In my postdoc research, I have investigated this relates the timing of ecosystem photosynthesis and drought response across different seasons (Miller et al. in prep). In my PhD, I compared how urban vegetation expressed drought response in different seasons in a Mediterranean climate, and compared this timing to the duration of drought conditions from a drought index (SPEI) (Miller et al., 2022 ISPRS). I focused on Landsat satellite-derived urban tree phenology (start of spring) in Boston during undergraduate research (Melaas et al., 2016).
Estimated summertime ecosystem photosynthesis (GPP) upscaled from eddy covariance and sap flux measurements using high spatial resolution satellite imagery (WorldView-2) around a tall eddy covariance tower in a suburban neighborhood of Minneapolis-St. Paul, Minnesota (Miller et al., 2018).
Carbon cycle
Quantifying the ability of the land surface to take up carbon from the atmosphere (e.g., vegetation photosynthesis) and estimating how much carbon it can and will be able to hold (e.g., biomass) are key goals related to climate change.
In my postdoc research, I am studying relationships between gross primary productivity (GPP, the initial product of ecosystem photosynthesis) and droughts using a network of eddy covariance flux tower data (Miller et al. in prep). I also estimated upscaled urban GPP rates at high spatial resolution during my master's thesis (Miller et al., 2018).
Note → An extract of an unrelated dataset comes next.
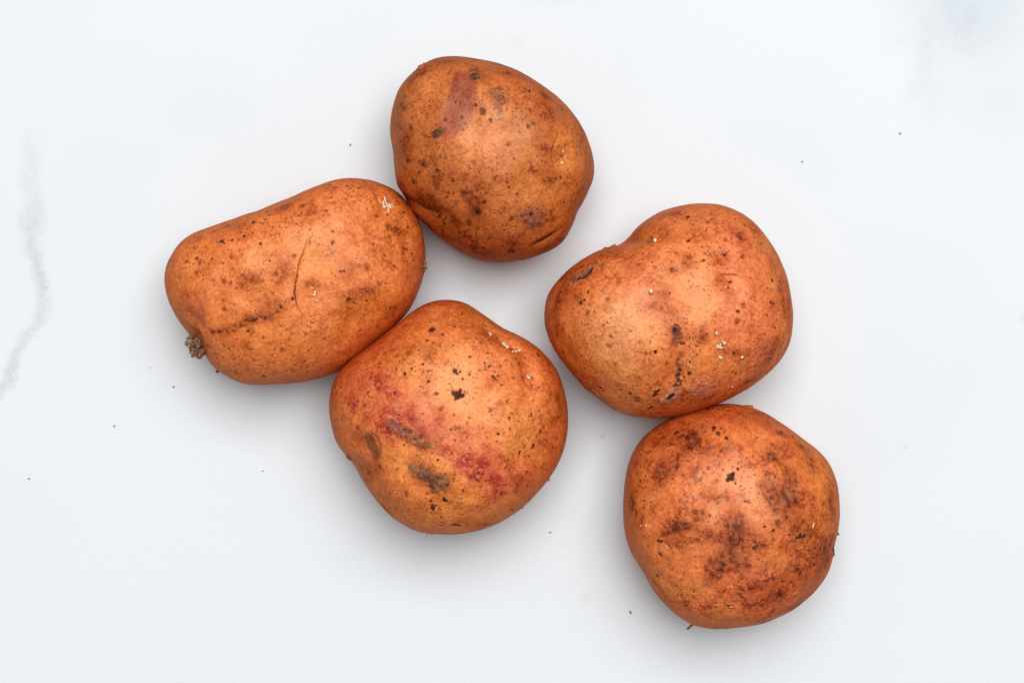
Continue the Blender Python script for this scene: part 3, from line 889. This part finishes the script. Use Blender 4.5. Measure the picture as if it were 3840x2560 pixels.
# ------------------------------------------------------------------ red-striped potato in the middle
def potato_red():
    out = [(780,98),(860,108),(920,135),(980,180),(1040,225),(1100,265),(1170,295),(1250,335),(1320,385),(1380,445),(1430,515),(1460,590),(1480,670),(1492,760),
           (1492,850),(1478,930),(1455,1010),(1425,1080),(1380,1150),(1330,1210),(1270,1280),(1210,1335),(1140,1380),(1060,1420),(980,1450),(890,1472),(800,1482),
           (720,1480),(640,1470),(570,1445),(500,1405),(440,1360),(380,1300),(330,1235),(290,1170),(255,1110),(220,1060),(180,1020),(150,980),(120,920),(98,840),(85,760),
           (85,680),(100,610),(125,545),(165,492),(225,443),(295,395),(365,340),(435,285),(505,225),(565,173),(625,130),(700,105)]
    p = Potato((1180, 1060, 0.6379), out, 0.069, 303)
    p.base_skin(tone=(0.64,0.232,0.078), yellow=(0.67,0.275,0.082), pink=(0.63,0.205,0.092), russet=0.6, russet_bias=-0.12)
    p.dent([(1030,270),(1140,350),(1230,420),(1280,560)], 70, 1.3)
    p.dent([(1120,340),(1210,380)], 36, 0.7); p.dent([(1265,545)], 40, 0.7)
    p.brow([(1340,640),(1270,590),(1235,520),(1250,470)], 60, 0.5, 6)
    p.dent([(1340,560)], 70, -0.6)
    p.dent([(640,330),(560,420)], 150, -0.8)
    p.dent([(200,1040),(330,1130)], 90, 1.2)
    p.dent([(560,880)], 70, 0.4)
    p.pale([(1200,800),(1180,920)], 150, 0.6, (0.72,0.32,0.085)); p.pale([(560,1030),(760,1090)], 110, 0.6, (0.68,0.30,0.075)); p.pale([(620,1300),(900,1270)], 150, 0.55, (0.64,0.27,0.06))
    p.pale([(500,1130)], 80, 0.5, (0.70,0.32,0.09)); p.pale([(860,500)], 100, 0.4); p.pale([(1150,430)], 60, 0.35); p.pale([(600,640)], 80, 0.3)
    # red stripe running across
    p.blush([(260,600),(440,680),(560,820)], 120, 0.32, (0.56,0.125,0.085)); p.blush([(700,900),(950,1020),(1110,1160)], 110, 0.36, (0.52,0.13,0.08))
    p.blush([(1080,1240),(1230,1180)], 90, 0.5, (0.46,0.11,0.07))
    for a, r, k in (([(340,540),(400,580)], 36, .6), ([(210,680),(240,730)], 36, .8), ([(430,640),(480,660)], 40, .8), ([(350,790),(480,780)], 45, .85), ([(560,760),(580,830)], 40, .75),
                    ([(420,880),(380,830)], 34, .8), ([(460,940)], 30, .6), ([(640,860),(660,900)], 28, .6), ([(740,900)], 32, .55), ([(790,990),(830,1040)], 36, .8),
                    ([(890,1060),(960,1100),(990,1070)], 52, .95), ([(1010,970)], 28, .75), ([(1090,1020)], 30, .75), ([(1060,1140),(1080,1180)], 45, .85), ([(1060,1240)], 36, .7),
                    ([(310,790)], 26, .7), ([(280,600)], 40, .45), ([(930,1010)], 34, .6), ([(1160,1060)], 28, .5), ([(500,690)], 34, .55)):
        p.red(a, r, k)
    p.blush([(170,860),(160,760)], 90, 0.4, (0.42,0.12,0.06)); p.blush([(300,1180),(240,1080)], 90, 0.45, (0.42,0.13,0.07)); p.blush([(800,190)], 130, 0.4, (0.52,0.165,0.07))
    for a, r in (([(900,250)], 90), ([(1000,330)], 70), ([(740,790)], 50), ([(1340,930),(1370,960)], 55), ([(1050,580)], 50), ([(420,1330)], 45), ([(870,870)], 45), ([(560,400)], 60),
                 ([(250,900)], 60), ([(350,1080),(300,1150)], 55), ([(1200,1180)], 55), ([(850,1400),(1000,1420)], 60), ([(1400,800)], 60), ([(700,440)], 70), ([(1230,470)], 30),
                 ([(1420,660)], 50), ([(640,560)], 60), ([(1380,700)], 30)):
        p.stain(a, r, 0.7)
    p.stain([(200,440),(360,330)], 60, 0.45); p.stain([(520,210),(640,140)], 50, 0.4)
    p.dirts([(690,280,17),(695,292,12),(680,238,7),(750,308,13),(663,348,11),(700,362,9),(740,375,5),(636,480,12),(535,540,15),(546,560,10),(825,520,17),(835,535,10),(855,525,9),
             (868,566,10),(912,436,11),(838,422,6),(999,472,9),(1027,494,10),(1015,415,10),(910,540,7),(790,594,5),(832,655,30),(850,650,18),(870,662,14),(878,640,6),(815,372,6),
             (618,403,6),(500,380,5),(1213,440,8),(670,578,9),(1095,603,8),(1270,775,14),(1260,785,8),(1317,748,7),(1327,870,14),(1282,960,16),(1200,1005,17),(1205,990,10),
             (1165,765,6),(1142,797,8),(1150,860,8),(1077,885,9),(1068,930,7),(980,890,5),(1012,905,5),(1370,768,5),(1280,690,7),(725,1040,9),(750,1015,5),(525,952,6),(220,828,8),
             (700,1315,22),(695,1325,14),(680,1280,14),(768,1270,17),(760,1265,10),(955,1312,9),(872,1217,10),(825,1418,24),(810,1415,12),(850,1425,12),(1000,1420,12),(745,1375,9),
             (515,1270,5),(470,650,10),(500,775,8),(905,1000,6),(960,1115,9),(985,1118,8),(400,390,6),(585,240,4),(620,215,4)])
    for x, y, r in ((372,620,12),(310,645,14),(1345,850,12),(380,1080,12),(485,1098,10),(540,1235,14),(660,1240,10),(350,1275,10),(380,1085,9),(740,740,14),(1035,748,14),(820,775,10),
                    (840,855,16),(910,795,9),(1145,1100,10),(250,850,16),(800,1290,14),(1140,1040,10),(1105,1240,16),(955,1155,10),(975,350,8),(1060,560,12),(290,720,10),(1150,1330,10)):
        p.dark([(x, y)], r * 1.1, 0.7)
    p.scab([(600,920),(650,945),(690,962)], 34, ((0.58,0.34,0.20),(0.30,0.13,0.07)), 0.5, None, 1.1, 0.6)
    p.scab([(500,860),(560,895),(610,915)], 40, ((0.42,0.20,0.13),(0.17,0.065,0.04)), 0.5, None, 1.0, 0.6)
    p.scab([(438,822),(480,845),(510,862)], 28, ((0.42,0.17,0.16),(0.24,0.075,0.07)), 0.4, None, 0.7, 0.5)
    p.stain([(430,850),(560,930),(650,975)], 22, 0.9, (0.45,0.28,0.22))
    p.scab([(630,1110),(690,1150),(750,1165)], 44, ((0.36,0.20,0.115),(0.13,0.065,0.035)), 0.5, None, 1.2, 0.7); p.scab([(680,1160),(705,1210)], 42, ((0.32,0.17,0.095),(0.11,0.055,0.03)), 0.45, None, 1.2, 0.7)
    p.scab([(575,1080)], 24, ((0.34,0.24,0.17),(0.16,0.10,0.065)), 0.4); p.scab([(722,1212)], 20, ((0.55,0.34,0.20),(0.28,0.14,0.08)), 0.6)
    p.stain([(600,1130),(760,1170)], 70, 0.85, (0.36,0.26,0.20))
    p.dent([(315,930),(350,990)], 40, 0.9)
    p.scab([(318,920),(332,960),(355,1000)], 44, ((0.38,0.14,0.055),(0.24,0.085,0.035)), 0.10, None, 0.2, 0.3, 2.0)
    p.crease([(285,900),(285,960),(315,1020),(355,1045),(383,1010),(380,950),(350,890),(300,885),(285,905)], 6, 0.25, 0.6, (0.14,0.06,0.03))
    p.scab([(714,650)], 13, TAN_SCAB, 0.3); p.scab([(1228,958)], 17, TAN_SCAB, 0.35); p.scab([(1385,655)], 14, TAN_SCAB, 0.3); p.scab([(1180,1195),(1175,1220)], 15, PINK_SCAB, 0.4)
    p.scab([(1005,1080)], 14, TAN_SCAB, 0.25)
    p.scab([(183,1022),(200,1045)], 12, TAN_SCAB, 0.9); p.scab([(1380,1160)], 9, TAN_SCAB, 0.8); p.scab([(1225,1330)], 9, TAN_SCAB, 0.7)
    p.pit(1240, 545, 15, 0.4); p.pit(1290, 548, 13, 0.4); p.pit(1285, 600, 13, 0.3); p.pit(1172, 365, 11, 0.3)
    p.build("potato with a red stripe and a long crusty scab, in front at the bottom middle")
    sprout(p, [(1120,340,26,18,40,0.3),(1135,372,24,20,120,0.3),(1128,358,20,14,0,0.4)])
    sprout(p, [(1031,290,24,16,60,0.2),(1038,300,14,12,0,0.2)])
    sprout(p, [(1210,380,26,18,20,0.3),(1190,392,18,12,90,0.3),(1170,398,14,10,60,0.2)])
    sprout(p, [(1270,548,30,13,-60,0.3),(1262,540,14,10,60,0.3)])
    o = Vector(p.origin)
    def at(x, y, z):
        X, Y = p.c2s(x, y); w = src_to_world(X, Y, z); return Vector((w[0], w[1], z)) - o
    fibre(p, [at(672,1462,.036), at(664,1475,.035), at(660,1494,.034)], .00030, .00012)
    fibre(p, [at(660,1466,.036), at(690,1478,.035), at(706,1474,.035)], .00022, .00012)
    fibre(p, [at(655,1440,.043), at(661,1455,.042), at(658,1470,.040)], .00016, .00010)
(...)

Urban GPP has been understudied because urban vegetation is difficult to spatially resolve and then parameterize in global satellite observations, but forms a growing flux of carbon across the land surface as urban areas expand. I have also worked with labeling biomass changes due to fires, insects, clearcuts, etc. using Landsat satellite data (Kennedy et al. 2018).
Vegetation cover change due to drought in Los Angeles between 2013 and 2018, mapped using sub-pixel fractional cover from AVIRIS imagery and spatially aggregated to census tracts (Miller et al., 2022 Urban Climate).
Land cover change
The land surface is changing rapidly both as a result of the impacts of climate change and directly as a result of human activities.
In my PhD research, I evaluated how tree and grass cover changed across Los Angeles during 2013-2018, a period marked by exceptionally severe droughts (Miller et al., 2022 Urban Climate). This study used a time series of rarely-available annual data from hyperspectral imagery, allowing for separation of trees, grass, non-photosynthetic vegetation (NPV, or dead vegetation), and non-vegetated urban surfaces at the sub-pixel scale.
I have also worked with land cover change attribution from Landsat imagery across the west coast of the US, using random forest models as part of the Landtrendr project (Kennedy et al. 2018).